FEATURE STORY - THE DYNAMICS OF MUSIC DISTRIBUTION

Silicon Graphics helps define the future of music distribution

By Wendy Maurer

(Original URL: http://www.sgi.com/products/iuma.html

It used to be that musicians had to scrounge for music gigs and record labels in order to be heard. Now artists can find their own audience by distributing and promoting their music electronically through the Internet Underground Music Archive,(IUMA)-the Internet's first free, high-fidelity archive.

It began just a year ago when three UC Santa Cruz students combined their computer savvy and knowledge of the Internet with their passion for music. Together Rob Lord, 24, Jeff Patterson, 21, and Jon Luini, 26, have created something bigger than they ever imagined. They're receiving national acclaim for defining the music distribution industry for the next century.

IUMA levels the playing field with alternative and mainstream music in the same game. For the price of about a dozen demos any artist can get their music online. About 250 signed and unsigned bands are now available on IUMA--from the alternative groove of an 80 year-old grandmother singing Blame It On the Monkeys, recorded live at the Los Angeles Zoo, all the way to more mainstream artists like Madonna and Sting. And it's all being made possible through the most advanced technology on the planet. IUMA is using Silicon Graphics equipment to author and serve content.

Listeners can log on and download songs, musician bios and artwork. You can even interact directly with the musicians to critique their music. You have three choices of music formats, full length mono, full length stereo, and a 15 second excerpt, so you can get a taste before you decide to download the whole thing. There's plans in the works to make excerpts on the fly. Soon you'll be able to choose however many seconds you want to hear and click on the timeline so you can listen to any part of the song.

IUMA Web site downloads have quadrupled with the addition of Silicon Graphics workstations and servers. "When we got the Challenge S server we went from about 10,000 hits a day to almost 40,000 hits," says Luini, who calls himself the `renegade system administrator', "our monthly numbers hit the millions."

The IUMA team is using an Indy workstation for a slew of media authoring tasks such as capturing and manipulating digital audio, video, and graphics. They record the music digitally in mono and stereo directly onto the Indy workstation, then compress and encode it. The team then creates digital artwork, videos, and photos, and any text needed to accompany the song, and uploads everything to the Challenge S server for mass distribution.

Co-founder Lord says he's tons more efficient now that he has an Indy workstation. "These systems are perfect for what we're doing. Indy has all the graphics already on board, the video and audio input, and the various utilities. And it's incredibly responsive and fast enough to play two different songs at the same time."

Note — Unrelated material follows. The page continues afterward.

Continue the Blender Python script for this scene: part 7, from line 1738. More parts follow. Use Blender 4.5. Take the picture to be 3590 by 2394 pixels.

A handful of volunteers are working late into the nights to make significant interactive improvements to IUMA. "When you're pullin' a 24-hour day, having a machine that's capable of doing all the multimedia authoring you can think of makes the long hauls more enjoyable," says Lord. They're busy creating features so you can pick songs randomly, do online voting, and make top ten lists of your favorite songs. Soon you'll be able to say `I want to see all of the rock bands in San Francisco for the last six months' and just those bands will come up.

If you're a Jazz fanatic and you don't want the Heavy Metal, Rock, or the Country you'll be able to narrow your focus right from the home page. Using the Challenge S as the database back end will make it much easier for listeners to search multiple keys. So immediately as you dive in you won't see the two-thirds you don't want to see.

Soon you'll be able to place orders for actual CD's through IUMA and they'll send them out through the mail. "Then we want to make it possible for people to get music right off the Net through Indy, with systems set up in several key locations," says Patterson. "Maybe radio stations and record stores, these locations just need any high speed Net connection."

The next step for IUMA is to provide music to listeners right in their home. "Let's say down the road everyone has Silicon Graphics equipment in their living room and they hook it up to their stereo- then they don't need CDs anymore. They can collect music directly off the Net in real-time," continues Patterson. "The Indy can already hook directly into the stereo. It has all the jacks for it, just plug it in and you're all set."

This idea is not as far fetched as it sounds. In fact, Silicon Graphics and Time Warner are now testing interactive, set-top devices in homes in Orlando, Florida. And the Silicon Graphics- Unintended partnership is securing real-time, three-dimensional, interactive entertainment for the home.

The only thing limiting IUMA right now is Internet bandwidth. They're just waiting for the pipe to open up. "Then people will be able to share music on machines powerful enough to do everything. Which at this point it isn't PC's, it isn't Macintoshes, it isn't even Suns. It's MIPS based systems from Silicon Graphics. Then there won't be anymore need for physical CD's. And that's where it gets really intense," exclaims Lord.